#### Task details:
Lines containing the word "None" should be extracted in full.

#### Entries provided:
++++
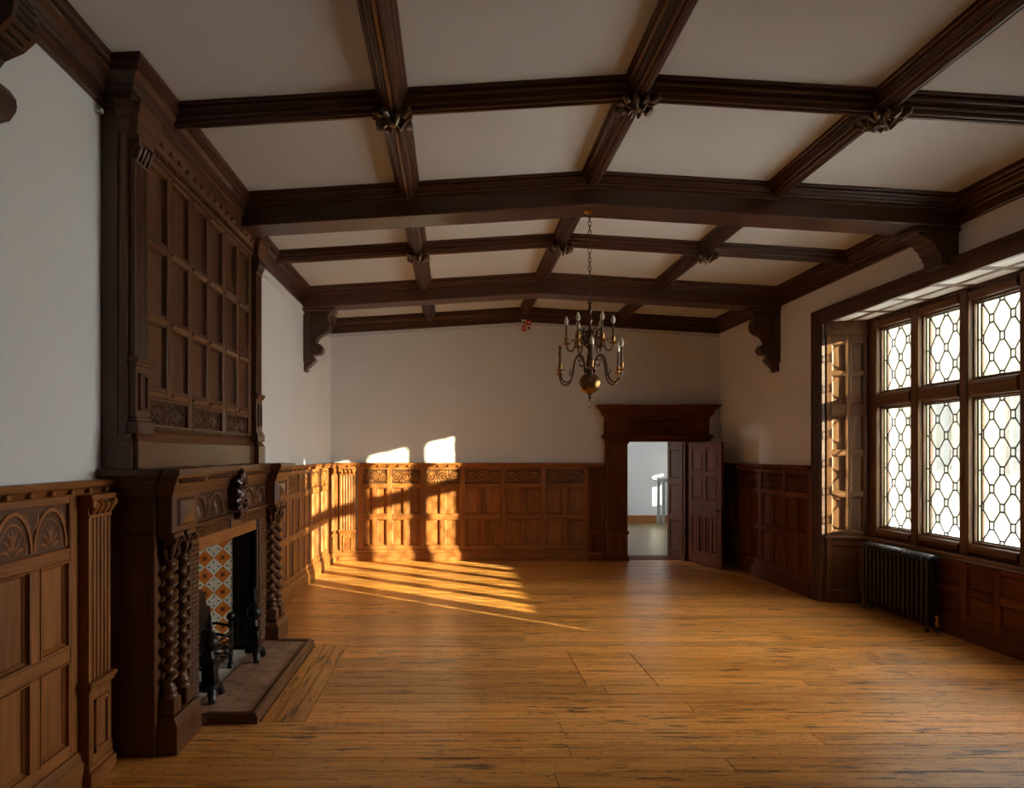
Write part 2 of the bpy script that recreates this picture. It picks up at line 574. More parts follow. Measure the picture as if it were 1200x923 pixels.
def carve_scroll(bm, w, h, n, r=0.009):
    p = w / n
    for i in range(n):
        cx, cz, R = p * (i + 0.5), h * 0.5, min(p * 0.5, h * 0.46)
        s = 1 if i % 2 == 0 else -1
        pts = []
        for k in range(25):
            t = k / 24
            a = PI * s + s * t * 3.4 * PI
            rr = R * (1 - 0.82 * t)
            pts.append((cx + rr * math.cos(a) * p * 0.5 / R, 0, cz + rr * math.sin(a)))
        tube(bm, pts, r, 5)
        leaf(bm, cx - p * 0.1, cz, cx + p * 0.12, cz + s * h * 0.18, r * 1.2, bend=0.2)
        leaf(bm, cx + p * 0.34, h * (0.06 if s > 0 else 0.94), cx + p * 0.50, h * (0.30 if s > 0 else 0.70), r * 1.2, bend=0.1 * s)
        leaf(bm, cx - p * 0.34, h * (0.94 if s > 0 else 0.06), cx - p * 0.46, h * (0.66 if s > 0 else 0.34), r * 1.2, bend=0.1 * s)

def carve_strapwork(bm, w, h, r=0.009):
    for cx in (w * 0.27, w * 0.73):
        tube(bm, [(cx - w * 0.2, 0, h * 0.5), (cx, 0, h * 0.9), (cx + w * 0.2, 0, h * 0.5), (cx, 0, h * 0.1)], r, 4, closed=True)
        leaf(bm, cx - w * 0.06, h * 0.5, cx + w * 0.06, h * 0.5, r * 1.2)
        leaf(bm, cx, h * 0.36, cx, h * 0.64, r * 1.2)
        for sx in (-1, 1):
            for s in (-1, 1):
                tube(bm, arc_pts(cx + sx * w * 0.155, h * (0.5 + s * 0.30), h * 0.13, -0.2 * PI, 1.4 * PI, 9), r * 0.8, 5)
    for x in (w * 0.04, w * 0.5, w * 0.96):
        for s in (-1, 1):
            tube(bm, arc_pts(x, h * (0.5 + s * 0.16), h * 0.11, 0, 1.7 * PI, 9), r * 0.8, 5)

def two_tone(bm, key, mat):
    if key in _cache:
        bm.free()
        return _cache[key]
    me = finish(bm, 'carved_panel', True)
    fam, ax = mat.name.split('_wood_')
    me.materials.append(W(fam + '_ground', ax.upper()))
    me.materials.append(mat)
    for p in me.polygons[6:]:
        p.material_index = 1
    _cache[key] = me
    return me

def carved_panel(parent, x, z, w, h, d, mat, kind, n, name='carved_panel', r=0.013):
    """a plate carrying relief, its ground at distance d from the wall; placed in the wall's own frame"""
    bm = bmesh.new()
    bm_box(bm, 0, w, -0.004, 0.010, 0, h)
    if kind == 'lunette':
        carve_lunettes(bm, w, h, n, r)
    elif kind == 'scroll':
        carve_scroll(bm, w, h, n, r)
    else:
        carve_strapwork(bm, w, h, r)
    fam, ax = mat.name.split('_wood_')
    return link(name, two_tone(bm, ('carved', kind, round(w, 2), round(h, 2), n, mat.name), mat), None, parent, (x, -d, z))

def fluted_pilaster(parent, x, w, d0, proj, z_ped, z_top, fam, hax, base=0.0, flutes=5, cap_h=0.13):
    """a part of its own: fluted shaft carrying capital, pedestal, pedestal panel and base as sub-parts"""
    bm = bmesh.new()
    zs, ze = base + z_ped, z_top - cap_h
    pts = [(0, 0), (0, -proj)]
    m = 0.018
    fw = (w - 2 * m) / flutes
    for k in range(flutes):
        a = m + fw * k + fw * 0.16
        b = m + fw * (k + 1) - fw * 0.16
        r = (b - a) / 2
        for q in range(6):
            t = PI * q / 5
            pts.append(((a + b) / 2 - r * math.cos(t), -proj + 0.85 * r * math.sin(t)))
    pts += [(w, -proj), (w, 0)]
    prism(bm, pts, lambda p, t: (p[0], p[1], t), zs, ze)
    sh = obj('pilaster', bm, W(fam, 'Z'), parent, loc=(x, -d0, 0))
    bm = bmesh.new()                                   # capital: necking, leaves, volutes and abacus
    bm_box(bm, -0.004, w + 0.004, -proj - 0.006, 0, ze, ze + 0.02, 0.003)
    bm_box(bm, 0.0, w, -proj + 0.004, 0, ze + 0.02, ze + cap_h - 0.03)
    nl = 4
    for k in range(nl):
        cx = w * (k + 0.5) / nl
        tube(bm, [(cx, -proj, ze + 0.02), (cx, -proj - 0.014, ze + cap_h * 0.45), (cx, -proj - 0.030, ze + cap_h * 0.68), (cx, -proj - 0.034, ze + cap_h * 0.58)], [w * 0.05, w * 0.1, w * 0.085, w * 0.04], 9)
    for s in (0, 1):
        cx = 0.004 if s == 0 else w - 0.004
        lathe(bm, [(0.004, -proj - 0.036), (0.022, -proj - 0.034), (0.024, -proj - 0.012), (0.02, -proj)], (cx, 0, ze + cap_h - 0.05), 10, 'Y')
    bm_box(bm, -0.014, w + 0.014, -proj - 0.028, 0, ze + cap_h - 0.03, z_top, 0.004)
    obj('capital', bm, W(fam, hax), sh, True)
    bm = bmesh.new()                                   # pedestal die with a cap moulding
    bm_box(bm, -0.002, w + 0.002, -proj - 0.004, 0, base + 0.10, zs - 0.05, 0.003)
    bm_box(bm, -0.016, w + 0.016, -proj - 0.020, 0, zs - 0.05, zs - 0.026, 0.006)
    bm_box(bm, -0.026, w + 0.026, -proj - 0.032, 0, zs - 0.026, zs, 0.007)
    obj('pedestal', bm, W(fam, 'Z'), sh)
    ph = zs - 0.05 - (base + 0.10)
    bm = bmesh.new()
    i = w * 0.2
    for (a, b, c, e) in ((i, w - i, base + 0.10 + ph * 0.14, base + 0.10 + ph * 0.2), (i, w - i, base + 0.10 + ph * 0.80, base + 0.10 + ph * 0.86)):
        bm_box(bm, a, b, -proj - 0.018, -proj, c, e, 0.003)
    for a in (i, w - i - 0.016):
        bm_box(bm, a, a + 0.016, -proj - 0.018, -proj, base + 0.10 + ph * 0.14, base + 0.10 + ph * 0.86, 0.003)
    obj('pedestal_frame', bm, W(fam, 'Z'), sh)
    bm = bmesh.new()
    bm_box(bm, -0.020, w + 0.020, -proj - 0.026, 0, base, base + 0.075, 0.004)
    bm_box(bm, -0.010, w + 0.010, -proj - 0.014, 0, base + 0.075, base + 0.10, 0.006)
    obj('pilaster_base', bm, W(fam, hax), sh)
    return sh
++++
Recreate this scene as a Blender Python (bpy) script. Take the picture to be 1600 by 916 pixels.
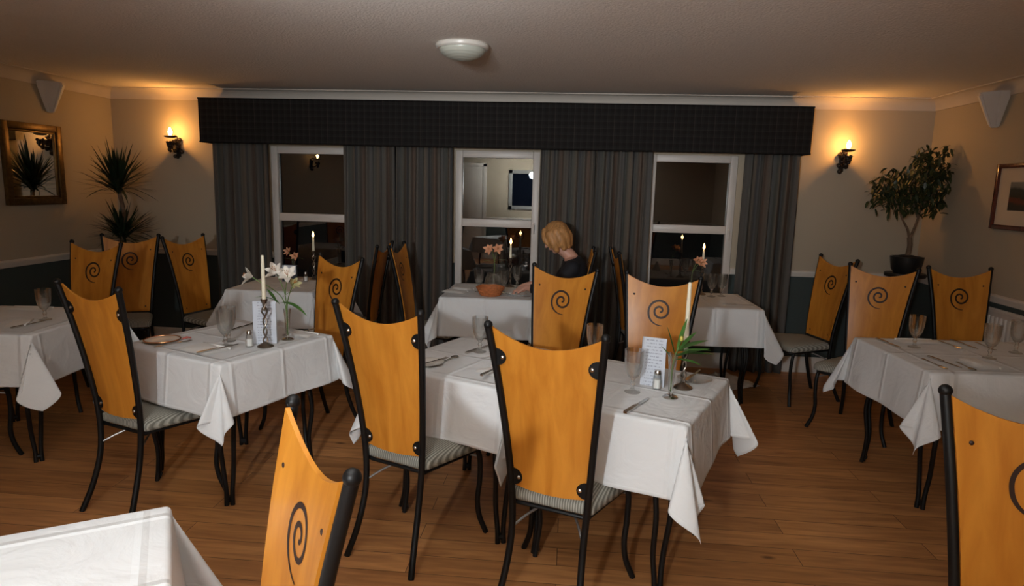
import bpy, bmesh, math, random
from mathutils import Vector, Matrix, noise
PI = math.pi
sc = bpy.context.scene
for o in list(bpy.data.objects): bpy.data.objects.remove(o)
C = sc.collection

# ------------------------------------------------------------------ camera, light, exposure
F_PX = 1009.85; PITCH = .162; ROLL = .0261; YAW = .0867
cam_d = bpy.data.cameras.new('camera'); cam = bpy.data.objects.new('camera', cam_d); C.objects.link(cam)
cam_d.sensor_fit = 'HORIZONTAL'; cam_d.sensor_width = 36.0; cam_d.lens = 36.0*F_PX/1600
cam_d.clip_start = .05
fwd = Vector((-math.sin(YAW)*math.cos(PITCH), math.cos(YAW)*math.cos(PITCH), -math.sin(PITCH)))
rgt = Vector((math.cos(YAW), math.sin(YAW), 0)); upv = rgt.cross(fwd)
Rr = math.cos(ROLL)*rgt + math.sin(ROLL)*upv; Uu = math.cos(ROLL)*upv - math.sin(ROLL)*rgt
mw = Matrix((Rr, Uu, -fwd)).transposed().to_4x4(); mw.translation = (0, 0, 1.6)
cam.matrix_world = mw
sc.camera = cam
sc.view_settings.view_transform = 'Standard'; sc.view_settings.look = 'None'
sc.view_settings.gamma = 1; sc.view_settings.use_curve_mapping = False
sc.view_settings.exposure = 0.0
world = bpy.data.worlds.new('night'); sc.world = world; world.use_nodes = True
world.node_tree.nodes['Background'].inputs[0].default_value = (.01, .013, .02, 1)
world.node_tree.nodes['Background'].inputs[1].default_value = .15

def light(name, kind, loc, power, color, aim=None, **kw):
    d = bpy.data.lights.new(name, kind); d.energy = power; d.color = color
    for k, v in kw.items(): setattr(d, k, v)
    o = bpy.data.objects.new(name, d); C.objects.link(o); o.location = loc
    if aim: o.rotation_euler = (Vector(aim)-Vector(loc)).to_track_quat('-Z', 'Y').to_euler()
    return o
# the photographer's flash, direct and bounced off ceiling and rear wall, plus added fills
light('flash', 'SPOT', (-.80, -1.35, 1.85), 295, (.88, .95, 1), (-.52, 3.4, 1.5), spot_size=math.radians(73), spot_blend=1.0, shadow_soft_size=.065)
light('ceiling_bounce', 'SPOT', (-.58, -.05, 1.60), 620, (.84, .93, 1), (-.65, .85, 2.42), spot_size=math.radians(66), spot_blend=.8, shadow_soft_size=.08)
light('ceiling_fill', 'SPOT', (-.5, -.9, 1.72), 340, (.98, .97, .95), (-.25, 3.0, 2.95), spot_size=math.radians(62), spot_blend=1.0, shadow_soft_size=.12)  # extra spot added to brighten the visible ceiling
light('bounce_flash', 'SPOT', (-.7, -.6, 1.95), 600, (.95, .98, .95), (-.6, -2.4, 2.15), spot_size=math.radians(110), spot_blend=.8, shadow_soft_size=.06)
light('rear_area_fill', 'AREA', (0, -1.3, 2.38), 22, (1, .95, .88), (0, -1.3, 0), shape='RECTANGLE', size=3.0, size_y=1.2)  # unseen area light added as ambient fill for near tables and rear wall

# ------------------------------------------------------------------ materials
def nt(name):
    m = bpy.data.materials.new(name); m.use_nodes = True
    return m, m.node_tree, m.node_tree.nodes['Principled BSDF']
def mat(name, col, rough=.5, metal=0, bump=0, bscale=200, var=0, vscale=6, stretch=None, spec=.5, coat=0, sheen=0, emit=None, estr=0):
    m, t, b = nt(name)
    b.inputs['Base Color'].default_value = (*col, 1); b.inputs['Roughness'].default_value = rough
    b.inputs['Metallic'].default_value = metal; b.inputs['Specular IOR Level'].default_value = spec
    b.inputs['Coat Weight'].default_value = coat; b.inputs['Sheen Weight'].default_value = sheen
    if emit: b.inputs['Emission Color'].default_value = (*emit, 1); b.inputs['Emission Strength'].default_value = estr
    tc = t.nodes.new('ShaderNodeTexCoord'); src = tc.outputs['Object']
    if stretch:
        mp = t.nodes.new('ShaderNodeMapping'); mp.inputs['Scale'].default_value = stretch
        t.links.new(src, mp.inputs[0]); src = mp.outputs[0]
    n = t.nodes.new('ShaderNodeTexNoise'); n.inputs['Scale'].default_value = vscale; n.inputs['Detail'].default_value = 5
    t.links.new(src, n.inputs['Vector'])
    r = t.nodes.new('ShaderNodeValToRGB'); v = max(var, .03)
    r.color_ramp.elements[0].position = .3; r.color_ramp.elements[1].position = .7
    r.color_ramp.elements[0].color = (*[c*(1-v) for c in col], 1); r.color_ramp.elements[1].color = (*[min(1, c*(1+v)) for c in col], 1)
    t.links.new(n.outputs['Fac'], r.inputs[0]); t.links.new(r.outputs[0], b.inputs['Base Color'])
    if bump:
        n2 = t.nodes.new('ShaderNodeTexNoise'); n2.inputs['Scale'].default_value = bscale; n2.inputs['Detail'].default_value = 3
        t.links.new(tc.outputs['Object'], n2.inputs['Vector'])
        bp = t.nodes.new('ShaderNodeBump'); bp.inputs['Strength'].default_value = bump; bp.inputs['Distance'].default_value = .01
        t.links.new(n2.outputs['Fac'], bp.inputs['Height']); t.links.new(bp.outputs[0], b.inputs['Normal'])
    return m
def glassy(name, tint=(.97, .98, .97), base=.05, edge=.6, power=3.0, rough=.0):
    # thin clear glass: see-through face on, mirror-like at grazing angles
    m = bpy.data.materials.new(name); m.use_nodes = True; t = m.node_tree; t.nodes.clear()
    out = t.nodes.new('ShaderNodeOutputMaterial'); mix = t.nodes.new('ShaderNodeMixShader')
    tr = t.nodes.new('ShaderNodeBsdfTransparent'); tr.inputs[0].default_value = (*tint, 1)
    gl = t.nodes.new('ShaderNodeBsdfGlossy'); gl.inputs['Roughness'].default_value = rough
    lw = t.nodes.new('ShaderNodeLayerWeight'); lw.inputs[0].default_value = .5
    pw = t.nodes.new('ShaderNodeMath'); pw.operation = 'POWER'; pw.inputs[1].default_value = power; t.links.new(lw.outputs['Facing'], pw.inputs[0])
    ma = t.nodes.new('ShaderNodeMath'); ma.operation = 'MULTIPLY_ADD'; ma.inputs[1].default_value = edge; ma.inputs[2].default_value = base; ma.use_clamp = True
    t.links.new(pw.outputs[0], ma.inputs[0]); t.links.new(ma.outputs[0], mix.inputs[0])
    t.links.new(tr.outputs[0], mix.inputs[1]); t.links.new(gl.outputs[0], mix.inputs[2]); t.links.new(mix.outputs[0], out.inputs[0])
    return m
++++
#### Correct output:
    return link(name, two_tone(bm, ('carved', kind, round(w, 2), round(h, 2), n, mat.name), mat), None, parent, (x, -d, z))
sc.view_settings.view_transform = 'Standard'; sc.view_settings.look = 'None'
def light(name, kind, loc, power, color, aim=None, **kw):
def mat(name, col, rough=.5, metal=0, bump=0, bscale=200, var=0, vscale=6, stretch=None, spec=.5, coat=0, sheen=0, emit=None, estr=0):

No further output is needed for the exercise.